You don't have to have an HD Antenna to watch current popular TV shows from the networks if you have a computer. ABC, NBC, Fox, and CW usually show the latest episode the day after it airs on television. In some cases, the episode is shown from 1 to 7 days after airing. Just get to know the network TV websites and when they show the full episode of your favorite shows on their website.

You can watch on your computer, but you don't have to. Buy a cable and connect your computer to your TV. See your TV manual for the right cable. For newer TV's that's usually an HDMI cable which means your computer must have an HDMI port as well. You can get an adapter if the line from your computer isn't HDMI. Search online for the right cable.

Of course, connecting a TV works better if you have a laptop or tablet. A lot of people I know have a dedicated computer connected to their TV and watch everything this way.

3. Network TV Via Hulu etc.

Several websites like Hulu offer your favorite network and cable TV shows. The free version of Hulu and other sites have limited episodes or you can sign up for Hulu Plus, the paid version of Hulu, and a show's full season.

I'll talk more about video streaming via websites like Hulu next time.

How To Get Started

1. Go to each network's website and take a quick look around to see if they have content that interests you. Also look for a page that shows what supported devices can be used for the content. If you like what you see, take the next step which is to sign up for a free account.

2. On the signup page, you should be able to click to read the Terms of Service. Do this so you know how they will use the information you register. In most cases, they will embed a cookie of course, use your information to make sure you don't get content that may be denied by your country of residence, send you notices of new content, and use your info however they can to monetize their site. That's pretty standard, but read the TofS to make sure you're not allowing them something else. Also, in the TofS, the way to opt-out of targeted ads is usually spelled out. If you're okay with their TofS, then proceed.

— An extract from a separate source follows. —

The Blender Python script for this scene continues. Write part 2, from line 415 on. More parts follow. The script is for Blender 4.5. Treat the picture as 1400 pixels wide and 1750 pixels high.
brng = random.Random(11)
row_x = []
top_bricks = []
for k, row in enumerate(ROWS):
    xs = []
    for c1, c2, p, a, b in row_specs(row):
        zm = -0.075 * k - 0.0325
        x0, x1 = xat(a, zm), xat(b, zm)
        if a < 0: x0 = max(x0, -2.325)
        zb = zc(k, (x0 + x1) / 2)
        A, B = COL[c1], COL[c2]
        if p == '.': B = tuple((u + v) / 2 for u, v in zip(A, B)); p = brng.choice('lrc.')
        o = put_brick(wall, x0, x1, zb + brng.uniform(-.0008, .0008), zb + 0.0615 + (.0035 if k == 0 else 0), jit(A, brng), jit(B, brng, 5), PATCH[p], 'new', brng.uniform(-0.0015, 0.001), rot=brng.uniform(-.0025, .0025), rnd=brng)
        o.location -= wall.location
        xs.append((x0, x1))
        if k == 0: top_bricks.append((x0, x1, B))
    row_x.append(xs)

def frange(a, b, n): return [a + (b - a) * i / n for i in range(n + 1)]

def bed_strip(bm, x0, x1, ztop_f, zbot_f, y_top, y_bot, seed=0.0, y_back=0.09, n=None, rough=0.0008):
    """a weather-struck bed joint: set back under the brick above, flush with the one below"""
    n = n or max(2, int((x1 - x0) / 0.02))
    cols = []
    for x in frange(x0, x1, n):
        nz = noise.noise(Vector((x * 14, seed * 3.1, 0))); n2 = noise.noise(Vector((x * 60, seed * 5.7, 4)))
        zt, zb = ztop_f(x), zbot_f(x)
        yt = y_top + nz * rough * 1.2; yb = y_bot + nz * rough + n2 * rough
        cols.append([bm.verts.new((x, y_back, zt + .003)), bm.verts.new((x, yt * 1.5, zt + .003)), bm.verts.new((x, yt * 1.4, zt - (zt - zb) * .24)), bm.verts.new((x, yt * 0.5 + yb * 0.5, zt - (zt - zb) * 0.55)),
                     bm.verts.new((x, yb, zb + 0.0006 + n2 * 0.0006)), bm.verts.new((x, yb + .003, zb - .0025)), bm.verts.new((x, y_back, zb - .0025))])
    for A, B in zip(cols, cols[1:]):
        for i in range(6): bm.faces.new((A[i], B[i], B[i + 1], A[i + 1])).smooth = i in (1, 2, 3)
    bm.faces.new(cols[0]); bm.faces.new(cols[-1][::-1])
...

3. Register your free account. Make a note of your registration details so you'll remember them. (Have you read my post: Everyone Needs a Password Record?)

4. If you need to download any app for a mobile device or register your Smart TV, go back to the supported devices page and follow the instructions.

That's usually all there is to it. Now, you're ready to watch network TV.

Next time I'll offer some Streaming Video Options.

Takeaway Truth

Want to save some money? Invest about $50.00 and tell the cable company: "Hasta la vista, baby."


  1. I am sure glad you are recuperating. This is great info! People don't realize there are alternatives. Most are just too busy. I so appreciate this info. As you know, I am cable-less. Haven't missed it a minute.

  2. Hey, Robin! Thanks for commenting. Yes, people here that you can watch TV for free or low cost, but no one ever tells them exactly how to do it.